DuVernay também ganhou o Prêmio de Melhor Direção por seu longa-metragem, "Middle of Nowhere", no Festival Sundance de Cinema, em 2012, tornando-se a primeira mulher afro-americana para ganhar o prêmio. Já com "Selma" (2014), também foi a primeira diretora negra a ser nomeada para um Globo de Ouro e Oscar na categoria de Melhor Filme.
O próximo trabalho da diretora será dirigindo a adaptação para o cinema de "Novos Deuses", criada para a DC Comics por Jack Kirby, co-criador de "Capitão America" e "X-Men".
Esse ano, outra marca significativa no Oscar se deu pela indicação da cineasta Dee Rees, como primeira mulher negra a disputar o Oscar de roteiro adaptado por "Mudbound: Lágrimas Sobre o Mississippi", em parceria com Virgil Williams e do qual também é diretora.
O futuro é negro!
Quando questionada sobre a representatividade para outras cineastas negras no cinema, Caroline Morais reconhece que é preciso ter espelhos para saber que é possível chegar em determinados espaços com a consciência e convicção que temos.

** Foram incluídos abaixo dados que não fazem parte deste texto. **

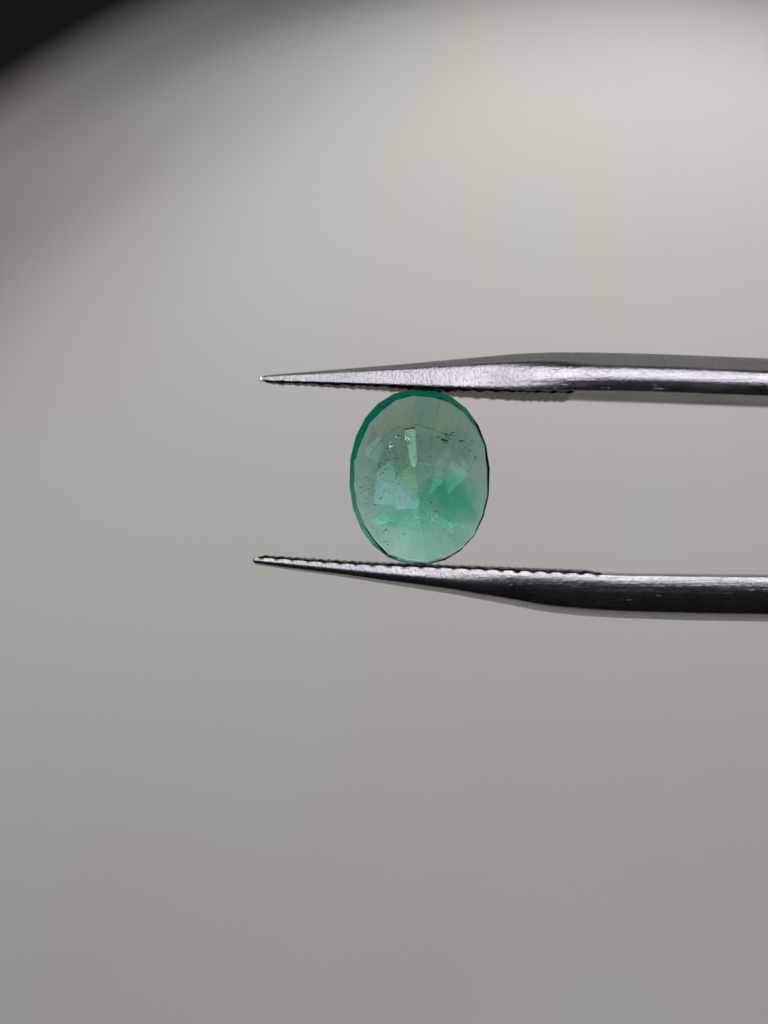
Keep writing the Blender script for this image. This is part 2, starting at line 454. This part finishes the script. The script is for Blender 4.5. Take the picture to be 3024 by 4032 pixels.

"É preciso ter mais pessoas semelhantes a mim, com pele escura, com rastafari, nesses ambientes, para não nos sentirmos sós, para saber que o que estamos falando não é algo absurdo e sim real", completando com a força de vontade que as mulheres negras estão para conquistar ainda mais o seu espaço: " A união tem muita força e as mulheres no audiovisual percebem isto e cada vez mais tem se posicionado, criado espaços de fala, de mostrar para o que viemos e os locais que queremos estar. Isto não tem volta", conclui.
Com pelo menos cinco longas de cineastas negras sendo produzida no país, entre eles estão "Um Dia de Jerusa", ficção da baiana Viviane Ferreira, com lançamento previsto para 2019 e o documentário da paulista Juliana Vicente sobre Ruth de Souza.
Outras cineastas negras que também merecerem ter seus trabalhos contemplados são Larissa Fulana de Tal, que em seu nome artístico já homenageia as pessoas comuns cujas histórias cotidianas se perdem no anonimato, com o longa "Lápis de Cor" e a cineasta Sabrina Fidalgo, que com o seu novo curta-metragem "Rainha" recebeu o prêmio de melhor filme pelo júri popular do Curta Cinema , um dos mais tradicionais festivais de curtas do Brasil.